D'autre part, devant lui, les partis de l'opposition se déshonorent chaque jour en continuant à se diviser tout en sachant que cette division perpétue presque assurément l'hégémonie libérale délétère pour la très grande majorité des Québécois. La réalité, c'est que pour la majorité des électeurs, cette diversité des offres politiques est nécessaire et témoigne de la fragmentation des convictions à partir desquelles les citoyens souhaitent se prononcer. Sauf que notre mode de scrutin désavantage cette multiplication des offres politiques et contraint les citoyens à soit subir le diktat d'un 25 à 35% du vote immuable ou sinon au vote «stratégique» pour déloger la minorité qui gouverne.

La multiplication des partis politiques, à 20 mois du déclenchement des prochaines élections, ne fera qu'aider les libéraux à se maintenir au pouvoir.

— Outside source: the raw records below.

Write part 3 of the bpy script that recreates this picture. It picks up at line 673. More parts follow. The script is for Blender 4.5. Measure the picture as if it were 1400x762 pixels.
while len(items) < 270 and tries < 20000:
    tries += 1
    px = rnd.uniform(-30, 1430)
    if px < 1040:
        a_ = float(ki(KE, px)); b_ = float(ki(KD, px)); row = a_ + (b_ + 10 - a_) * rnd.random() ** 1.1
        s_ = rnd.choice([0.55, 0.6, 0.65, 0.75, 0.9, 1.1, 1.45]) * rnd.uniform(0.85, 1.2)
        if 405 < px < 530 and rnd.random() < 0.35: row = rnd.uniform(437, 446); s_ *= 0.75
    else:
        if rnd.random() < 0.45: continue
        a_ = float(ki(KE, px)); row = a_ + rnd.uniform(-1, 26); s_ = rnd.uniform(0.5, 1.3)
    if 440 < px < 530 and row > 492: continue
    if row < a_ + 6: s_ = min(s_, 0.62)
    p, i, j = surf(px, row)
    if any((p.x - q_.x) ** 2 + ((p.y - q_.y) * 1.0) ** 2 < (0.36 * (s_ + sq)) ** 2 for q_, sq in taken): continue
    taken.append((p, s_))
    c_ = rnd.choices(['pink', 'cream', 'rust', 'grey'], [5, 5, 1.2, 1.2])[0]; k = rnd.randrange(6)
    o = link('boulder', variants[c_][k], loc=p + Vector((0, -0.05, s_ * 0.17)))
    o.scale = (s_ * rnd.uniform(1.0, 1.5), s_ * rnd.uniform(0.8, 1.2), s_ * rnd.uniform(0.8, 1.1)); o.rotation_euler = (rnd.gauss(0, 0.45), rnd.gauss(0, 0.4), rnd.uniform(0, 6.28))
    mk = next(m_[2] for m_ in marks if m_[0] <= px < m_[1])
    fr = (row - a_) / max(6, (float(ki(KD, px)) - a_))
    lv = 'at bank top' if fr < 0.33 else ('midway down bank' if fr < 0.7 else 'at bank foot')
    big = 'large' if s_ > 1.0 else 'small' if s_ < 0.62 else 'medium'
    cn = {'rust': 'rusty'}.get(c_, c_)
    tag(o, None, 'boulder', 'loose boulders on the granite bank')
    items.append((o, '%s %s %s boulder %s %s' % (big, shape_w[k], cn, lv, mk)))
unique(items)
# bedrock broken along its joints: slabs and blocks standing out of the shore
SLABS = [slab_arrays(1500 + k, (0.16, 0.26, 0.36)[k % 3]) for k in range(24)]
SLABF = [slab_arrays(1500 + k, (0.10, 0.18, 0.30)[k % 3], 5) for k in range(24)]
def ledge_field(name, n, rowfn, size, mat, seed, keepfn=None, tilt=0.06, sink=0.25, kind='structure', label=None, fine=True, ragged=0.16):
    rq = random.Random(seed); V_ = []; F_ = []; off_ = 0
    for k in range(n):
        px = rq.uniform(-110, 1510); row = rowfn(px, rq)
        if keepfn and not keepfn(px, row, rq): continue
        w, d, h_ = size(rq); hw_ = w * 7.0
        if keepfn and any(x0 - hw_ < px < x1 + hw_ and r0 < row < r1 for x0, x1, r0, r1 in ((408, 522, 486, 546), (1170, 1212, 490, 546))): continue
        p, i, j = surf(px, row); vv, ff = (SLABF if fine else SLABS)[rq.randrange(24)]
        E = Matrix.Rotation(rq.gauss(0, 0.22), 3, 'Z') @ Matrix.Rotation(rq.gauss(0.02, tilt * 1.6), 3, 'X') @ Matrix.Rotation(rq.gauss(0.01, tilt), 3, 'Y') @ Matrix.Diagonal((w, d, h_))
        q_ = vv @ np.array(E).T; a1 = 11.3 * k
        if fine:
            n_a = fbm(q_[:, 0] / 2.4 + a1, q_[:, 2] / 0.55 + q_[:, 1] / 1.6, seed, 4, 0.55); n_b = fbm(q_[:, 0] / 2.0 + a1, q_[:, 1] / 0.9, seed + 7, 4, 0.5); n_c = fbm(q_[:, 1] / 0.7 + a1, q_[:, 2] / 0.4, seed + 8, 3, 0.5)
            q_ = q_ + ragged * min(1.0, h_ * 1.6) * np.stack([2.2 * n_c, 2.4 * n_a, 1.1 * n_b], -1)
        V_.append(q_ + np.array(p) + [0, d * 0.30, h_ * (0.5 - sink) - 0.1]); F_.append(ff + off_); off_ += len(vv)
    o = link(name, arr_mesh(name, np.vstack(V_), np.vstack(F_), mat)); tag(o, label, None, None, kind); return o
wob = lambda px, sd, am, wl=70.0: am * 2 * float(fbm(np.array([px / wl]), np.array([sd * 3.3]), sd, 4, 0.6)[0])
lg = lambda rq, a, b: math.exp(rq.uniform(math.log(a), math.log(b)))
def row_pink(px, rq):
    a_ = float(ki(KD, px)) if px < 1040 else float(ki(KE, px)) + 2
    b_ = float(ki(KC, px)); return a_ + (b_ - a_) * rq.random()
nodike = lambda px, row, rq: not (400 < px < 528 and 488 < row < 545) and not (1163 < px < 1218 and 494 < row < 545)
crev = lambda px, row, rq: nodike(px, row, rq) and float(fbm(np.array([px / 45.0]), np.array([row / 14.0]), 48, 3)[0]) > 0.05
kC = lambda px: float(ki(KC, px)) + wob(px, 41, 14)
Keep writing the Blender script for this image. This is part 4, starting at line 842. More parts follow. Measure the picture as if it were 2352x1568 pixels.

Une fois au pouvoir, le bénéficiaire de ce vote stratégique sera, lui aussi, très réticent à changer le mode de scrutin qui l'a propulsé aux commandes...

Voilà pourquoi il est capital, selon moi, que l'un des axes principaux de toute proposition politique qui vise à éjecter les libéraux fasse sienne non seulement la «promesse» de changer le mode de scrutin, mais bien que ce soit un engagement clair de le faire dès l'accession au pouvoir.

En attendant, les militants des partis existants doivent accentuer la pression sur ceux qui dirigent leur formation politique afin que les barrières partisanes tombent. Si le remplacement des libéraux n'est guère un projet de société emballant, tout projet de société fédérateur ou qui puisse susciter un peu d'enthousiasme passe inévitablement par l'éjection, et pour longtemps, des libéraux.

La multiplication des partis politiques, en ce moment, à 20 mois du déclenchement des prochaines élections est donc, manifestement, mal avisée et ne fera, en fin de compte, qu'aider les libéraux à se maintenir au pouvoir.